Extracted material:
[Begin]
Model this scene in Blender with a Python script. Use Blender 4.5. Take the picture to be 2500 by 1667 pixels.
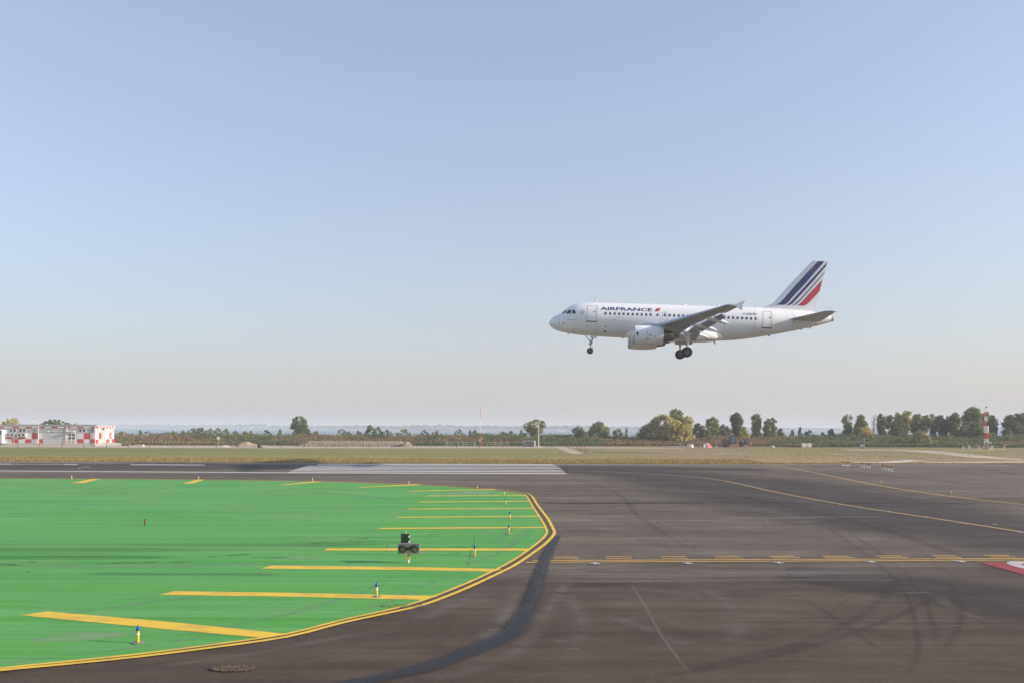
import bpy, bmesh, math, random
import numpy as np
from mathutils import Vector, Matrix
from mathutils.geometry import tessellate_polygon
from mathutils.bvhtree import BVHTree
random.seed(7); rng = np.random.default_rng(7)
SC = bpy.context.scene
COL = SC.collection
for o in list(bpy.data.objects): bpy.data.objects.remove(o)
R = math.radians

# ---------------------------------------------------------------- camera
F, EYE, ROLL = 1944.0, 4.9, 0.0022
cam_d = bpy.data.cameras.new('camera'); cam = bpy.data.objects.new('camera', cam_d); COL.objects.link(cam)
cam_d.sensor_width = 36.0; cam_d.lens = F/2500*36; cam_d.shift_y = (1043-833.5)/2500
cam_d.clip_start = 0.1; cam_d.clip_end = 60000
cam.matrix_world = Matrix.Translation((0, 0, EYE)) @ Matrix.Rotation(R(90), 4, 'X') @ Matrix.Rotation(ROLL, 4, 'Z')
SC.camera = cam
# ---------------------------------------------------------------- light
SUN_EL, SUN_AZ = 18.0, -9.5          # azimuth from +X, towards the camera side
sdir = Vector((math.cos(R(SUN_EL))*math.cos(R(SUN_AZ)), math.cos(R(SUN_EL))*math.sin(R(SUN_AZ)), math.sin(R(SUN_EL))))
sd = bpy.data.lights.new('sun', 'SUN'); sd.energy = 3.3; sd.angle = R(0.55); sd.color = (1.0, 0.86, 0.70)
sun = bpy.data.objects.new('sun', sd); COL.objects.link(sun); sun.location = (60, -20, 60)
sun.rotation_euler = sdir.to_track_quat('Z', 'Y').to_euler()
W = bpy.data.worlds.new('World'); SC.world = W; W.use_nodes = True
nt = W.node_tree; nt.nodes.clear()
sky = nt.nodes.new('ShaderNodeTexSky'); sky.sky_type = 'NISHITA'; sky.sun_disc = False
sky.sun_elevation = R(SUN_EL); sky.sun_rotation = R(90 - SUN_AZ)
sky.altitude = 0; sky.air_density = 1.0; sky.dust_density = 1.0; sky.ozone_density = 3.0
bg = nt.nodes.new('ShaderNodeBackground'); bg.inputs['Strength'].default_value = 0.14
wo = nt.nodes.new('ShaderNodeOutputWorld')
# autumn haze: a pale veil that thickens towards the horizon all the way round, a touch warmer on the sun's side
tc = nt.nodes.new('ShaderNodeTexCoord'); sx = nt.nodes.new('ShaderNodeSeparateXYZ'); nt.links.new(tc.outputs['Generated'], sx.inputs[0])
def wmath(op, a, b, c=None):
    n = nt.nodes.new('ShaderNodeMath'); n.operation = op
    for i, q in enumerate((a, b, c)):
        if q is None: continue
        if isinstance(q, (int, float)): n.inputs[i].default_value = q
        else: nt.links.new(q, n.inputs[i])
    return n.outputs[0]
zc_ = wmath('MAXIMUM', sx.outputs[2], 0.0)
veil = wmath('MULTIPLY_ADD', wmath('POWER', 2.71828, wmath('MULTIPLY', zc_, -3.0)), 0.77, 0.21)
hz = nt.nodes.new('ShaderNodeMix'); hz.data_type = 'RGBA'
nt.links.new(wmath('MULTIPLY_ADD', sx.outputs[0], 0.5, 0.5), hz.inputs[0])
hz.inputs[6].default_value = (1.80, 1.73, 1.82, 1); hz.inputs[7].default_value = (2.20, 2.06, 2.01, 1)
mx_ = nt.nodes.new('ShaderNodeMix'); mx_.data_type = 'RGBA'
nt.links.new(veil, mx_.inputs[0]); nt.links.new(sky.outputs[0], mx_.inputs[6]); nt.links.new(hz.outputs[2], mx_.inputs[7])
nt.links.new(mx_.outputs[2], bg.inputs[0]); nt.links.new(bg.outputs[0], wo.inputs[0])
vs = SC.view_settings; vs.view_transform = 'Standard'; vs.look = 'None'; vs.exposure = 1.05; vs.gamma = 1.0
vs.use_curve_mapping = False
SC.cycles.max_bounces = 6; SC.cycles.transparent_max_bounces = 24; SC.cycles.volume_bounces = 1

# ---------------------------------------------------------------- picture-to-place helpers (survey of the place)
CAMP = Vector((0, 0, EYE))
def ray(u, v):
    dx, dv = u-1250.0, v-1043.0
    return Vector(((dx+ROLL*dv)/F, 1.0, -(dv-ROLL*dx)/F))
def gnd(u, v, z=0.0):
    r = ray(u, v); return CAMP + r*((z-EYE)/r.z)
def atY(u, v, Y): return CAMP + ray(u, v)*Y
def wx(u, Y): return (u-1250.0)/F*Y
def wz(u, v, Y): return EYE - (v-1043.0-ROLL*(u-1250))/F*Y

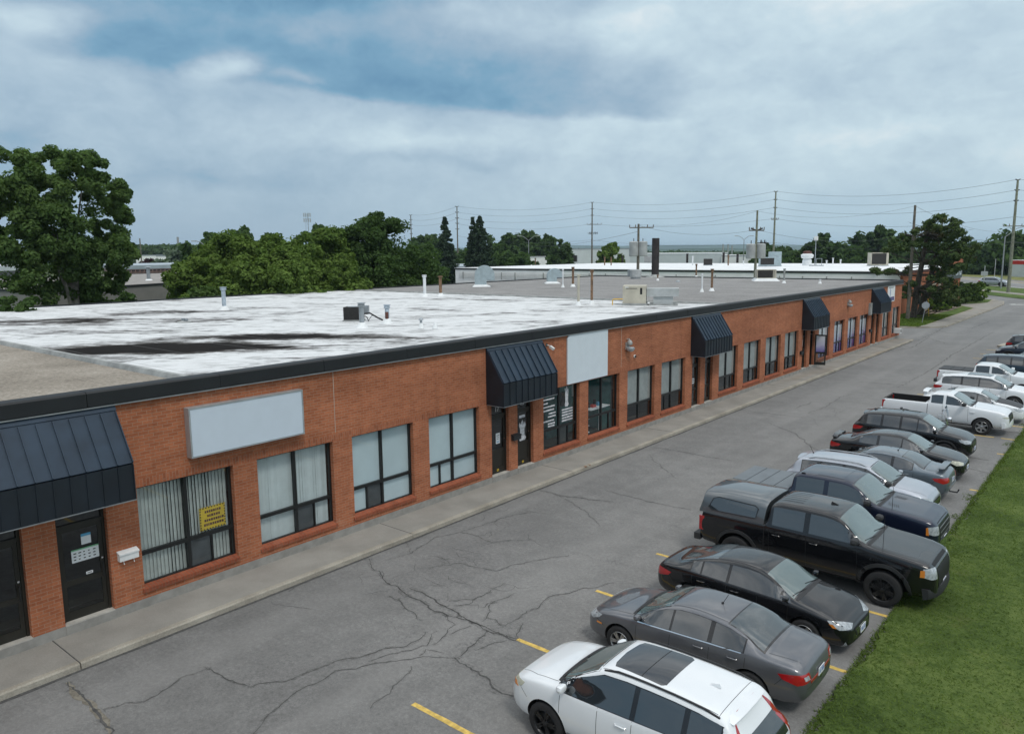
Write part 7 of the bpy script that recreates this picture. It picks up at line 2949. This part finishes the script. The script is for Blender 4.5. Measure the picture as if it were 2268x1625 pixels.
qF = onZ(2010, 709, 0)
PF, HF = utility_pole(2010, 455, base=(qF.x, qF.y), label='weathered utility pole standing in the grass in front of the pine', r=.17, lean=.0)
q = onY(1673, 590, 92)
PG, HG = utility_pole(1676, 466, base=(q.x, 92), mat='wood_pole_green', label='utility pole carrying two grey transformers, right of the chimney', r=.16)
q = onY(1413, 590, 92)
PH, HH = utility_pole(1413, 496, base=(q.x, 92), label='shorter utility pole carrying a grey transformer, left of the chimney', r=.20)
crossarm(PH, HH, .5, 1.6, off=.4)
cutouts(PH, HH, 2.9, 2)
transformers(PH, 7.35 - .0, r=.62, h=1.9, n=2)
transformers(PG, 7.0, r=.55, h=1.7, n=2)
crossarm(PG, HG, 2.4, .9)
cutouts(PG, HG, 3.9, 2)
insulators(PG, HG, (2.4,), size=.7)
insulators(PF, HF, (3.4,), size=1.0)


def span(a, b, sag, rad=.022):
    pts = []
    for k in range(15):
        t = k / 14
        q = a.lerp(b, t)
        pts.append(q - Vector((0, 0, sag * 4 * t * (1 - t))))
    return pts


def wire(name, segs, label, rad=.03, grp='overhead power lines'):
    m = MB().mat('cable')
    for a, b, sag in segs:
        m.tube(span(a, b, sag), rad, 4, smooth=False)
    o = m.build(name)
    tag(o, label, 'power line', grp)


def tp(P_, H_, dz, off=0):
    dv = Vector((CR.x, CR.y, 0)).normalized()
    return Vector((P_.location.x + dv.x * off, P_.location.y + dv.y * off, H_ - dz))


beyond = tp(PC, HC, 0) + (tp(PC, HC, 0) - tp(PB, HB, 0)) * .9
for i, dz in enumerate((.0, 1.8, 3.6)):
    off = Vector((0, 0, -dz))
    nm = ('top', 'second', 'third')[i]
    wire('power_line', [(tp(PE, HE, dz), tp(PD, HD, dz), 1.0), (tp(PD, HD, dz), tp(PA, HA, dz), 1.6), (tp(PA, HA, dz), tp(PB, HB, dz), 1.7), (tp(PB, HB, dz), tp(PC, HC, dz), 1.9), (tp(PC, HC, dz), beyond + off, 1.5)], f'{nm} power line strung along the tall street poles')
wire('power_line', [(tp(PD, HD, 5.2), tp(PA, HA, 6.0), 1.6), (tp(PA, HA, 6.0), tp(PB, HB, 6.1), 1.3), (tp(PB, HB, 6.1), tp(PC, HC, 6.4), 1.8), (tp(PC, HC, 6.4), beyond + Vector((0, 0, -6.4)), 1.2)], 'fourth power line below the top three on the tall street poles')
wire('power_line', [(tp(PD, HD, 8.8), tp(PA, HA, 10.5), 1.3), (tp(PA, HA, 10.5), tp(PB, HB, 11.5), 1.2), (tp(PB, HB, 11.5), tp(PC, HC, 10.8), 1.4), (tp(PC, HC, 10.8), beyond + Vector((0, 0, -10.8)), 1.2)], 'lowest thin cable along the tall street poles', rad=.025)
gf = 'power lines between the shorter poles'
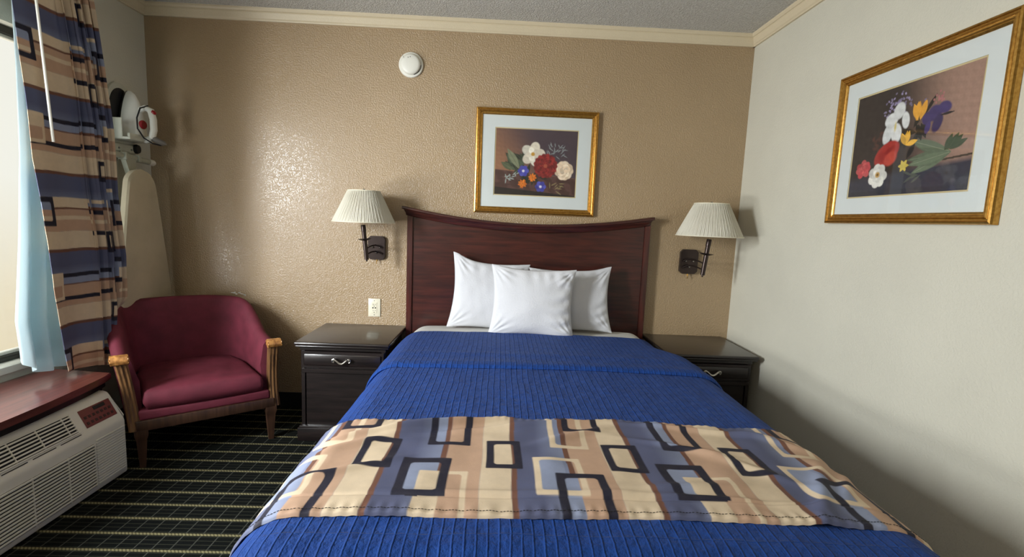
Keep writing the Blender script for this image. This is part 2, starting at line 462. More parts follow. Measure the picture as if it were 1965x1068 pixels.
[End]
Brief:
Return, unchanged, the lines from the first line of the material through the line that holds "R = math.radians", inclusive, omitting pictures.

Written answer:
Model this scene in Blender with a Python script. Use Blender 4.5. Take the picture to be 2500 by 1667 pixels.
import bpy, bmesh, math, random
import numpy as np
from mathutils import Vector, Matrix
from mathutils.geometry import tessellate_polygon
from mathutils.bvhtree import BVHTree
random.seed(7); rng = np.random.default_rng(7)
SC = bpy.context.scene
COL = SC.collection
for o in list(bpy.data.objects): bpy.data.objects.remove(o)
R = math.radians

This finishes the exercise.